- [Goal] The required output is a single number: how many lines of the material contain the string "objects".

■ ■ ■ ■

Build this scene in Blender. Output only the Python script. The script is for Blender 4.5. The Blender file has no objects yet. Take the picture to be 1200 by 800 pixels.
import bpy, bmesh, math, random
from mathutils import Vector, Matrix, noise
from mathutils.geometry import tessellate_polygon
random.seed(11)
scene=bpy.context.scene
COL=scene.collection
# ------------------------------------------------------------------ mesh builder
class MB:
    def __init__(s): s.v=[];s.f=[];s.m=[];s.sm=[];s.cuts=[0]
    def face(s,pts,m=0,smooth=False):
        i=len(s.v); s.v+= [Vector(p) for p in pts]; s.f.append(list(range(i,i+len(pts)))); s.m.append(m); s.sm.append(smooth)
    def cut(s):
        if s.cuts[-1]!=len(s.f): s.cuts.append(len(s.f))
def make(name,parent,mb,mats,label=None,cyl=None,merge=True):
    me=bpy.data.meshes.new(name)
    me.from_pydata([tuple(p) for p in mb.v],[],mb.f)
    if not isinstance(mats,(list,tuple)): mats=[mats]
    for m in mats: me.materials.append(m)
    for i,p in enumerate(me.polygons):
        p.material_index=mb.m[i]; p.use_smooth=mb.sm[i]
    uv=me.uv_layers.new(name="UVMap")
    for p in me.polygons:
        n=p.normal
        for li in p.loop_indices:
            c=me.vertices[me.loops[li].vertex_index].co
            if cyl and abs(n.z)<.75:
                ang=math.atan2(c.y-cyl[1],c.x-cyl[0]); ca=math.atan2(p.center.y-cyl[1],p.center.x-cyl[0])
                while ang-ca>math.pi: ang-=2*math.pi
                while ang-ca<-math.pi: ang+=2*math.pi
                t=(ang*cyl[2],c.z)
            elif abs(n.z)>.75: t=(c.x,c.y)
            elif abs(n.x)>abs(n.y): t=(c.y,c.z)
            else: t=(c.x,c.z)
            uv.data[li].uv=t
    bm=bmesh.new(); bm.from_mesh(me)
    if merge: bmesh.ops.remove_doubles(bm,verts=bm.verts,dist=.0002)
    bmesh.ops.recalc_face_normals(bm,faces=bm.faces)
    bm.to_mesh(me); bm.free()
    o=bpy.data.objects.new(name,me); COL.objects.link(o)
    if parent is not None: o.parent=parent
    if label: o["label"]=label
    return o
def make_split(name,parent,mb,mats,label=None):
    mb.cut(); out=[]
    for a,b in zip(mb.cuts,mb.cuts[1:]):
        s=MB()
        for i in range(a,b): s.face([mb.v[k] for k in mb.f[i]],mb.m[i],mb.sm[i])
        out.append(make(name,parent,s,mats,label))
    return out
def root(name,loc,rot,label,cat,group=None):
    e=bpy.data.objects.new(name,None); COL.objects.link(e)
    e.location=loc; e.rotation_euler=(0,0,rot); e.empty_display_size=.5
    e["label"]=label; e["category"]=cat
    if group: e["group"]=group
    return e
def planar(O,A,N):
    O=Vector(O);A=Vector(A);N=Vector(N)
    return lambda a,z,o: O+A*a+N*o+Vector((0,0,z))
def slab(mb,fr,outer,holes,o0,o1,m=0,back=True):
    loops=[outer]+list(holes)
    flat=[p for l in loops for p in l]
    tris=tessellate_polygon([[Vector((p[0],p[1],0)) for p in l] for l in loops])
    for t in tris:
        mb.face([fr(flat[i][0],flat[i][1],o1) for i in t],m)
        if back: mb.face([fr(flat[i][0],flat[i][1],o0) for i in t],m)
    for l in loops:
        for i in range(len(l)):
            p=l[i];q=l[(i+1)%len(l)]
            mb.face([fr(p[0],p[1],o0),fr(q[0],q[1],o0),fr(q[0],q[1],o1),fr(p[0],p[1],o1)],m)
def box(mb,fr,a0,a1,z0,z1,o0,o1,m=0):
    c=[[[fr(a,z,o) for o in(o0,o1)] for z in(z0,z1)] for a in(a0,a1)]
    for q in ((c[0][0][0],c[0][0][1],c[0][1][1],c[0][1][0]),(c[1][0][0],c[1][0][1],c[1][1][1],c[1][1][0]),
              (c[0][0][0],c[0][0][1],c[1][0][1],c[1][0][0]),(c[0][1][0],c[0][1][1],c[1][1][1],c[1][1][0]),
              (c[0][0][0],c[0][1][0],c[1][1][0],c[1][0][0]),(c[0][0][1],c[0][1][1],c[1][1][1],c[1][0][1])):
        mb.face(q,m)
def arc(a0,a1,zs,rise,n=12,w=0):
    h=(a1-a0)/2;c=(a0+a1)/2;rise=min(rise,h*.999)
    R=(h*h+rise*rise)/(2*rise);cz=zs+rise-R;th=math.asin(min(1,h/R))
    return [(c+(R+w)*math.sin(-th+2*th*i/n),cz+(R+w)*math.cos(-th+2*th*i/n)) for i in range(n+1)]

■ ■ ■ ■

- [Task solution] 3